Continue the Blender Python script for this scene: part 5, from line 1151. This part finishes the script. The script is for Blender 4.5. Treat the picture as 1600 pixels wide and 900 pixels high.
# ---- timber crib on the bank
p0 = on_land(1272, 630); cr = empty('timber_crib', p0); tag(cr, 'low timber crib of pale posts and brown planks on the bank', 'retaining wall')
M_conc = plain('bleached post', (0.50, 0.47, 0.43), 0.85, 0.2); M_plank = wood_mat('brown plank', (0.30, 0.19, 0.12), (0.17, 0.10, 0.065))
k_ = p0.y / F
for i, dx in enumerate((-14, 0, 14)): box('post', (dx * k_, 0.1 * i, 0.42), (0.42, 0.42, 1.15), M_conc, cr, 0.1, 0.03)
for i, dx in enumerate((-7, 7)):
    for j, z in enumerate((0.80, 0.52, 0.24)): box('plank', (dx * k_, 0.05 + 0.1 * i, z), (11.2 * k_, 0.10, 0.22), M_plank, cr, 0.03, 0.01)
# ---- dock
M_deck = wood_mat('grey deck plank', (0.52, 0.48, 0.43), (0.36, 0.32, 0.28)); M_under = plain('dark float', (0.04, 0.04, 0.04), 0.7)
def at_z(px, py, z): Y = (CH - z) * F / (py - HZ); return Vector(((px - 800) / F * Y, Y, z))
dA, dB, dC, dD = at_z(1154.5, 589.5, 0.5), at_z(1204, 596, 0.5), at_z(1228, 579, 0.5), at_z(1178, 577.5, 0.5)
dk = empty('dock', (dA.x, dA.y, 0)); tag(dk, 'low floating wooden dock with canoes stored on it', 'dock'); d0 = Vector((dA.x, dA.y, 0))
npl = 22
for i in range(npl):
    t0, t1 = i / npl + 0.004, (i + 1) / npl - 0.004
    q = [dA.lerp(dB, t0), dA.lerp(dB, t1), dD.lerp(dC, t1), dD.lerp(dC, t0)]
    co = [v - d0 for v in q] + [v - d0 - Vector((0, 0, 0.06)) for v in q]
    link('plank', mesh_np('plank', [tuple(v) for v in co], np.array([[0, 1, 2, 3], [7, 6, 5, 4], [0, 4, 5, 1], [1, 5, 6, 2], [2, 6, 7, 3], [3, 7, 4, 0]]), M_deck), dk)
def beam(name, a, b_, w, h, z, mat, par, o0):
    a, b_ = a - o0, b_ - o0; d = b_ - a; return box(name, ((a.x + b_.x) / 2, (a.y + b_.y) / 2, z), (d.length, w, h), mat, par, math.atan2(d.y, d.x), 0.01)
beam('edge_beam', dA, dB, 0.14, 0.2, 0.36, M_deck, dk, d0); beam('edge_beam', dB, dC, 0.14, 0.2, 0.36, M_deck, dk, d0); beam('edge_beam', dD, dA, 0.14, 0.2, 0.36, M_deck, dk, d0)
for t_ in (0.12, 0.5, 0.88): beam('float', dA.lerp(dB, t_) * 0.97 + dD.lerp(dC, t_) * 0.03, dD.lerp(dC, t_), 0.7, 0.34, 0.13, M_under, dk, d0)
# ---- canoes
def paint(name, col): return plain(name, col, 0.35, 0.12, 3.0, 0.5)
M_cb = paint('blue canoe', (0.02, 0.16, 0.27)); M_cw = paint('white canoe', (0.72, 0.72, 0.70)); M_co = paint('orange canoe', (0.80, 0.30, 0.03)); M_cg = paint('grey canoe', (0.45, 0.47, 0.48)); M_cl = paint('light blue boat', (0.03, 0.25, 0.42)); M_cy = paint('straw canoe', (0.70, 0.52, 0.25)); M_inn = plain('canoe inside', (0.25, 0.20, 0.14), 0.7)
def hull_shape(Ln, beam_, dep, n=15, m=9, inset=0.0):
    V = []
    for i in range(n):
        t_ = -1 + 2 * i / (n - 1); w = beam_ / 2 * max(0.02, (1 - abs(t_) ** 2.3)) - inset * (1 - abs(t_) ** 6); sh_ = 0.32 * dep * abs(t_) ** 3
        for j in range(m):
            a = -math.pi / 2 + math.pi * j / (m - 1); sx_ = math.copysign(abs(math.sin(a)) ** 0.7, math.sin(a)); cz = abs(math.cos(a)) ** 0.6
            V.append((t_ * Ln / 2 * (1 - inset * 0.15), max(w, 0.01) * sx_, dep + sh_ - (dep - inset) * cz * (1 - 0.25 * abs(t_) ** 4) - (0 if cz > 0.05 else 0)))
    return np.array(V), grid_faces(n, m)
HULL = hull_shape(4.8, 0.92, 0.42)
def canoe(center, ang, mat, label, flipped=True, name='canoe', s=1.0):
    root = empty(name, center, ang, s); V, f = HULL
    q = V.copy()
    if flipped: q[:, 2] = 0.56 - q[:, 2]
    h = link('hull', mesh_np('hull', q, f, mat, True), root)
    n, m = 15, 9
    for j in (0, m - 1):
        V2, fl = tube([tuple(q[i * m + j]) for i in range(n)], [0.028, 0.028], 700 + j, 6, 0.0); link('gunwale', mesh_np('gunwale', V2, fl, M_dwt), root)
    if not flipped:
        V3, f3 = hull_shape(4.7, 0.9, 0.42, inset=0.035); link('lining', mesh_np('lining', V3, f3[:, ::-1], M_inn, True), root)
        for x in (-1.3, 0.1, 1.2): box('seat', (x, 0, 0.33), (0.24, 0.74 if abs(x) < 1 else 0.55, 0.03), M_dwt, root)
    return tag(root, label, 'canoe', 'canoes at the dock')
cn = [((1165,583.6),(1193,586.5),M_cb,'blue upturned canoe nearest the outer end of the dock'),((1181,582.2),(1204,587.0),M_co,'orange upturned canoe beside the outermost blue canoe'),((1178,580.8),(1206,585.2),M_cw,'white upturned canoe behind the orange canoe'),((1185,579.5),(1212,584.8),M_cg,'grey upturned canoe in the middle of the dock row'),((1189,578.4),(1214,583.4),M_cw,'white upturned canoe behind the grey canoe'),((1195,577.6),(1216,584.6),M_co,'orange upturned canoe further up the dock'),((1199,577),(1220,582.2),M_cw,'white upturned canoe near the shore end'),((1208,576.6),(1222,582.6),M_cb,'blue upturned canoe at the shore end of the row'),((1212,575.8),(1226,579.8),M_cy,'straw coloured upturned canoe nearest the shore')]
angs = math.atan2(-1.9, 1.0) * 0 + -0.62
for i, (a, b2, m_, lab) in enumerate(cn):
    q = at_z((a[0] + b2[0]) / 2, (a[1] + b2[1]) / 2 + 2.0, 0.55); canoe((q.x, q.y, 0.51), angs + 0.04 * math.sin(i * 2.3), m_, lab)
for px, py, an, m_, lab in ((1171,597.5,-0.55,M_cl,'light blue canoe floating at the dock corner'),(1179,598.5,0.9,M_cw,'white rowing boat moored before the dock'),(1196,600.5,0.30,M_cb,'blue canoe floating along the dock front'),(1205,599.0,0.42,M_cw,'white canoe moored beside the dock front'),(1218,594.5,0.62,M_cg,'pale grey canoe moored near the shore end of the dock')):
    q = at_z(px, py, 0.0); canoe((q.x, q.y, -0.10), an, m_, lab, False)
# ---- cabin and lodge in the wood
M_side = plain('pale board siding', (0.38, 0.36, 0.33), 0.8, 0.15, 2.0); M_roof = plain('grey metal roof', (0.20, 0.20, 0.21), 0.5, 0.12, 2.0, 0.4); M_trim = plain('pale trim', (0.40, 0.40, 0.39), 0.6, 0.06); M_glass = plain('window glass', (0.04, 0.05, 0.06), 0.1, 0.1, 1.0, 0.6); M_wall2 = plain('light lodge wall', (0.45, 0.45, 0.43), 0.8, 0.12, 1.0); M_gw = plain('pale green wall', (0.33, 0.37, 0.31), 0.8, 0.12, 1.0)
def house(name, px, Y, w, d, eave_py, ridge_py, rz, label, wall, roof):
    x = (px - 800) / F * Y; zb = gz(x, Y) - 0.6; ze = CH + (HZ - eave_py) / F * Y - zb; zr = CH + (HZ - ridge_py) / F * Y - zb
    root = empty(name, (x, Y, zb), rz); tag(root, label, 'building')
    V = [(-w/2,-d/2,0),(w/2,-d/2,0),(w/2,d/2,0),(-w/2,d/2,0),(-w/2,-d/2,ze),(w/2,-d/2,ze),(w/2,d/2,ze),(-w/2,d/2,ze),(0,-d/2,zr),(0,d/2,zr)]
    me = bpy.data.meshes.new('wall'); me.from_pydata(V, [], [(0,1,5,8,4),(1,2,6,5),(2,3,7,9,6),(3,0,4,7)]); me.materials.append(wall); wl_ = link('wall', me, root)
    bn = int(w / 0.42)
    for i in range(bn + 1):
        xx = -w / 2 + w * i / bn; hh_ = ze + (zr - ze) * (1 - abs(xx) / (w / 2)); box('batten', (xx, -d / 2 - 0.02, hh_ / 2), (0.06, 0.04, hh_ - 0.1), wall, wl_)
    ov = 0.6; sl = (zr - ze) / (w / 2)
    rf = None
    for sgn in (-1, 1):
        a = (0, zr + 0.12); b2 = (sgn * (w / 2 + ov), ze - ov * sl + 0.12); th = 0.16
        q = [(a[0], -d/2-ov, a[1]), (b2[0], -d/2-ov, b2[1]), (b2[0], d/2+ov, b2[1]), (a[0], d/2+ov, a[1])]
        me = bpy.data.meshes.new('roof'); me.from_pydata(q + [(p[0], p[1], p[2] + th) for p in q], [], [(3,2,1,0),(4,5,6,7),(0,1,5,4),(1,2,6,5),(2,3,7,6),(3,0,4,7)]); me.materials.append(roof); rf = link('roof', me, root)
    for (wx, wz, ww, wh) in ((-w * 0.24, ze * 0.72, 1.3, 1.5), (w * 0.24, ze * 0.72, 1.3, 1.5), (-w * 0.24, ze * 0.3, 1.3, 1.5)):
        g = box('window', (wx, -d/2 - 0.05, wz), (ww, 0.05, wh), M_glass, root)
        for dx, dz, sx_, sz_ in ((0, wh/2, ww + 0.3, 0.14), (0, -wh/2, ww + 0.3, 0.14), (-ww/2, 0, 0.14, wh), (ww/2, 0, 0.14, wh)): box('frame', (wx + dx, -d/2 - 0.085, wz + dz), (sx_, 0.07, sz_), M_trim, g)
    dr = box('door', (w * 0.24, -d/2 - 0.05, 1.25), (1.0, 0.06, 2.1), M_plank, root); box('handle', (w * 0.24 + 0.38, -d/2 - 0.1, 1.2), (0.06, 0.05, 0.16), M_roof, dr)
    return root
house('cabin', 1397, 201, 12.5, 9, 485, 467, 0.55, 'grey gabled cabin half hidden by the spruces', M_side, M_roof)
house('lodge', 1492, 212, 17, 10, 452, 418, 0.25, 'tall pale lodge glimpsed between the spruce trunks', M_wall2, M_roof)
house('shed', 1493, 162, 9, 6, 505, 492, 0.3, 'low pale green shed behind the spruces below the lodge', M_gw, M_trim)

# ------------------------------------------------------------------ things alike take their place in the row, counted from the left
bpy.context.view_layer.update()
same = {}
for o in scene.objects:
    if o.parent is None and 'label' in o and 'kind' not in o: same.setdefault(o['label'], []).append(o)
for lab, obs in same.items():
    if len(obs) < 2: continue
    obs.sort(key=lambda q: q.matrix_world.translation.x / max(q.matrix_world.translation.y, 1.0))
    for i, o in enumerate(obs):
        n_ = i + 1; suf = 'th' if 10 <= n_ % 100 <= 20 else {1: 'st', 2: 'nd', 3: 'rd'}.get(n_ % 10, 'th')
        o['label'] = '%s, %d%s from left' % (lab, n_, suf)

> Exercise
Report each line of the material above where the word "scene" appears.

> Task result
Continue the Blender Python script for this scene: part 5, from line 1151. This part finishes the script. The script is for Blender 4.5. Treat the picture as 1600 pixels wide and 900 pixels high.
for o in scene.objects:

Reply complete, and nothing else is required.